Rows from a 3D scene dataset

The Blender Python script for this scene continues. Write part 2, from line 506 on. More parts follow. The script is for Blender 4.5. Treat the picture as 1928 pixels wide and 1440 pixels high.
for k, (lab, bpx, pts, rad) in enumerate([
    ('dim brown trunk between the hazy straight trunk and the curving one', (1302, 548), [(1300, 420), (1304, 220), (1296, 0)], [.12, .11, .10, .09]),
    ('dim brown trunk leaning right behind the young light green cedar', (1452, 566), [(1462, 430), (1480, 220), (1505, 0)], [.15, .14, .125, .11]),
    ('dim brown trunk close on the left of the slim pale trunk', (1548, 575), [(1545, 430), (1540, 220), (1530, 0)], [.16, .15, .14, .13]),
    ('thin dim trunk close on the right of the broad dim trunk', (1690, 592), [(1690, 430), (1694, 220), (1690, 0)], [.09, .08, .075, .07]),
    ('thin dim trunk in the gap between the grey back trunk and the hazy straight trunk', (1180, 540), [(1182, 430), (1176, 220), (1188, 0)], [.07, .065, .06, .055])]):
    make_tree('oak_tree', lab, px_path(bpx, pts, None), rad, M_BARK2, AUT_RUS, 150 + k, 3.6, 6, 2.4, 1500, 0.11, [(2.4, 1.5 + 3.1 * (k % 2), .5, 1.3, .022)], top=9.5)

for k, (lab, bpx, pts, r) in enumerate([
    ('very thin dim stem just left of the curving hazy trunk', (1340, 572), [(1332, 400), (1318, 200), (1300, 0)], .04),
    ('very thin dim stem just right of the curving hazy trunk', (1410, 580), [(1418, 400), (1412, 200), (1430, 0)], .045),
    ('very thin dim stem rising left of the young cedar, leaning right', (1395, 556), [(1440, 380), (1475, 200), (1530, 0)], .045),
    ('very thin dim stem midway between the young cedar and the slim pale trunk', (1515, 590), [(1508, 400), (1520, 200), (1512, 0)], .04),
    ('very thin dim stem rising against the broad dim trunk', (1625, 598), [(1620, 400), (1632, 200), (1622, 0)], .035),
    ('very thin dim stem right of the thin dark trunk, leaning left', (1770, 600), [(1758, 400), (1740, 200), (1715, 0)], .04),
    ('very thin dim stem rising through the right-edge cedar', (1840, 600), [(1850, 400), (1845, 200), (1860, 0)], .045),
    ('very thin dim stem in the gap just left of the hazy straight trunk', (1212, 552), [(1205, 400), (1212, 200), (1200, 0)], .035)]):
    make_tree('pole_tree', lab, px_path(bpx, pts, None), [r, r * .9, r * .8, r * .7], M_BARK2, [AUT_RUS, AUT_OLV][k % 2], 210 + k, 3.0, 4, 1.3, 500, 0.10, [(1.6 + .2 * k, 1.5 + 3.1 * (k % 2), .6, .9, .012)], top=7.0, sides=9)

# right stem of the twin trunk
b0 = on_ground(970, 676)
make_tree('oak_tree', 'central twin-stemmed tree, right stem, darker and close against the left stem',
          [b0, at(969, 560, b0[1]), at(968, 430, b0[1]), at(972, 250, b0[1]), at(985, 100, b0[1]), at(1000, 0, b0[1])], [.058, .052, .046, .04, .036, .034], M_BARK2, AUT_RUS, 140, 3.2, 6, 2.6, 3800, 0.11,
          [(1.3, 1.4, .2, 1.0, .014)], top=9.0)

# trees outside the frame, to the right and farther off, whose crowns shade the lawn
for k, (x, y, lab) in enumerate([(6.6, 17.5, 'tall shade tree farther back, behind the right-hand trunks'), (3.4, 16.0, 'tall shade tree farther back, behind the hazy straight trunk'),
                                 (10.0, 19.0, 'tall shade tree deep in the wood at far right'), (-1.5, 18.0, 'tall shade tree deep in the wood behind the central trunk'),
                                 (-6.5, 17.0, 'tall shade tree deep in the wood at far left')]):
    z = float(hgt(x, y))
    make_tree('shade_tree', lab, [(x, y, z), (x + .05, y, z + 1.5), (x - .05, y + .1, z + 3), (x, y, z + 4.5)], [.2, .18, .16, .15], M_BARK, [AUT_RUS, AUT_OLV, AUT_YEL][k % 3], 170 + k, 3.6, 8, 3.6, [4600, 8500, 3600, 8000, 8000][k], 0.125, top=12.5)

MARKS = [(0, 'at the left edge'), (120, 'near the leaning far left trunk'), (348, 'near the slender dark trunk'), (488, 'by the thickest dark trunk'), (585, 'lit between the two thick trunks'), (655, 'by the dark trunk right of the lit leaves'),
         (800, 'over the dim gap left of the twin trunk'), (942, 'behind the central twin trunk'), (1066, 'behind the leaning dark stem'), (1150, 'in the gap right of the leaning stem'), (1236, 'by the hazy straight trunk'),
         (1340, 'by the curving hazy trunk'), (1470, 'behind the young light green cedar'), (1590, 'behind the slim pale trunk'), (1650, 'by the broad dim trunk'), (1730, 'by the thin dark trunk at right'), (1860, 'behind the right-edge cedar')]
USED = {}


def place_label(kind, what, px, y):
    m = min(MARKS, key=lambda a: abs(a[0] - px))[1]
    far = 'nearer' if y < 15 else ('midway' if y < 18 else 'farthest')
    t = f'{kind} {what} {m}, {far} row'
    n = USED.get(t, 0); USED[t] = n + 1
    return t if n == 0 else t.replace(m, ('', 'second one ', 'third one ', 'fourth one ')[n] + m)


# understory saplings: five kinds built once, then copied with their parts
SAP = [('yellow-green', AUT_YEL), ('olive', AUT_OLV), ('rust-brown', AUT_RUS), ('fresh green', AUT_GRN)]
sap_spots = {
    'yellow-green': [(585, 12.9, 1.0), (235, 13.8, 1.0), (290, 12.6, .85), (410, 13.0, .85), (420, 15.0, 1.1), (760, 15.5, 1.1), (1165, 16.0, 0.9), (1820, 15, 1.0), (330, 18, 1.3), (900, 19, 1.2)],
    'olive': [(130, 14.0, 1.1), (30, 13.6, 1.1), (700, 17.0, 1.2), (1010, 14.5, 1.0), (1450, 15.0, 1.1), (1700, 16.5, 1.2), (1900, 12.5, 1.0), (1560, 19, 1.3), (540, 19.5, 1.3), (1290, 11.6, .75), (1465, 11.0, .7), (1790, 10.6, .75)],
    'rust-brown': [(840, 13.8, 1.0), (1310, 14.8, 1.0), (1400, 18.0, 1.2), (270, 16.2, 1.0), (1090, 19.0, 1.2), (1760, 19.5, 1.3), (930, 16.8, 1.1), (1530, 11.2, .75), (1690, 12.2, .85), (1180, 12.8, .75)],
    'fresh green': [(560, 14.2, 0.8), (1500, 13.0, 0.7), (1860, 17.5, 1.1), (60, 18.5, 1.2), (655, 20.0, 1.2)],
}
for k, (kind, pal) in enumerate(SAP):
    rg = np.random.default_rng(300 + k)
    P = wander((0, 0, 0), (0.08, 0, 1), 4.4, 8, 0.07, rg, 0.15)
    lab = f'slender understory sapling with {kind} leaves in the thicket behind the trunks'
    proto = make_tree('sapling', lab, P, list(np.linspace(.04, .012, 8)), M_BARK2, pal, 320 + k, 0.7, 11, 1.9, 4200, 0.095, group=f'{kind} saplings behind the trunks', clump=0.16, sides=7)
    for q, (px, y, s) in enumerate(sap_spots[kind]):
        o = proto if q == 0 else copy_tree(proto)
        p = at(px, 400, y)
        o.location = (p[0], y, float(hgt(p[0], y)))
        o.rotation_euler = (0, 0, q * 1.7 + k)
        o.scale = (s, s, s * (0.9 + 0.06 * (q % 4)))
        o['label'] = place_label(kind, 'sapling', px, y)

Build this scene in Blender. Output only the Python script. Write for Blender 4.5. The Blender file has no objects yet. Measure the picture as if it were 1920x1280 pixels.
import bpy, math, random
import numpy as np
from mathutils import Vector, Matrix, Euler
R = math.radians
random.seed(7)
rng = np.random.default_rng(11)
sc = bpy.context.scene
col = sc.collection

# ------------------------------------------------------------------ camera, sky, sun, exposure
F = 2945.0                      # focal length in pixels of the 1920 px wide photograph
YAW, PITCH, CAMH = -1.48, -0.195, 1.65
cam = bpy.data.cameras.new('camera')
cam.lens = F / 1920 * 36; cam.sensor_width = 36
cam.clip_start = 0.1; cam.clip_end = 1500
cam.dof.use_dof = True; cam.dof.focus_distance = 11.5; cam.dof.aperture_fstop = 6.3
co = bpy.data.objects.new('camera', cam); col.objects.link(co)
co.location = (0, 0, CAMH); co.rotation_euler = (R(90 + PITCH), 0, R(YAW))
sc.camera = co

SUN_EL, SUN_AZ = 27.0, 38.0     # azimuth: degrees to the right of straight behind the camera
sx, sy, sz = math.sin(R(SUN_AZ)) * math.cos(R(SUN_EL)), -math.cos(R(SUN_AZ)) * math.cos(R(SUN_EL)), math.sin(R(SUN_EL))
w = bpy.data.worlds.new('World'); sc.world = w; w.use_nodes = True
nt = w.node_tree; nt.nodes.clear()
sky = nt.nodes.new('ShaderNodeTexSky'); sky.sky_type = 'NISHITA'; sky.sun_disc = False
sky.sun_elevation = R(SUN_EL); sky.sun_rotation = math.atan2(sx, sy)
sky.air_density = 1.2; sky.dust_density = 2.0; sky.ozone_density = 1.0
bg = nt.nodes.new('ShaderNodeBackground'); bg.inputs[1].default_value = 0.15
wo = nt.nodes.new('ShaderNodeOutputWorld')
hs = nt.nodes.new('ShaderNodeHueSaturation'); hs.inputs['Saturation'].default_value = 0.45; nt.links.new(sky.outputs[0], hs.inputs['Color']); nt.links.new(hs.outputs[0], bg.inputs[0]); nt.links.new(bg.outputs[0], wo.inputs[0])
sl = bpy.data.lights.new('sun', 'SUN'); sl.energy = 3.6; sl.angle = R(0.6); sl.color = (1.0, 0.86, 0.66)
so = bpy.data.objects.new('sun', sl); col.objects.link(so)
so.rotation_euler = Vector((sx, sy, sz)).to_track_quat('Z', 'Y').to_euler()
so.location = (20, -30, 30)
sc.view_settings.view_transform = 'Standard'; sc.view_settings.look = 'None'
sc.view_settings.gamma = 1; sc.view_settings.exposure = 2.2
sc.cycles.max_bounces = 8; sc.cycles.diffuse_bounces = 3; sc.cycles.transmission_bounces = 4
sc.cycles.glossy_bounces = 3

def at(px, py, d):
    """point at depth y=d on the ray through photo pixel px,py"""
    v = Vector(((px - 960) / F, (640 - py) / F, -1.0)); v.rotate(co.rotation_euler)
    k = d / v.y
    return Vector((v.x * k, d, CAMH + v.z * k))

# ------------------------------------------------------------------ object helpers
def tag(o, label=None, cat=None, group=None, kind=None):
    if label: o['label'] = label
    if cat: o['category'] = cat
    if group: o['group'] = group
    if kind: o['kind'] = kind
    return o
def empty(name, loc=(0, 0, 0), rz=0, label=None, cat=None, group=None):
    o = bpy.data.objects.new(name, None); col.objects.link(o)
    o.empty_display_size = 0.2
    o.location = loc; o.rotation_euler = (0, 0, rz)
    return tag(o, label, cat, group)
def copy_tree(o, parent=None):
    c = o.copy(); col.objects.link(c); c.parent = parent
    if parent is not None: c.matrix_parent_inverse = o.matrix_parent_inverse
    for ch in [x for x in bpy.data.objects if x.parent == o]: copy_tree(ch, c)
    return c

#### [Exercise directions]
Keep both end lines and retype everything in the records above from the line containing "Build this scene" through the line containing "col = sc.collection", exactly, with nothing else.

#### [The reply]
Build this scene in Blender. Output only the Python script. Write for Blender 4.5. The Blender file has no objects yet. Measure the picture as if it were 1920x1280 pixels.
import bpy, math, random
import numpy as np
from mathutils import Vector, Matrix, Euler
R = math.radians
random.seed(7)
rng = np.random.default_rng(11)
sc = bpy.context.scene
col = sc.collection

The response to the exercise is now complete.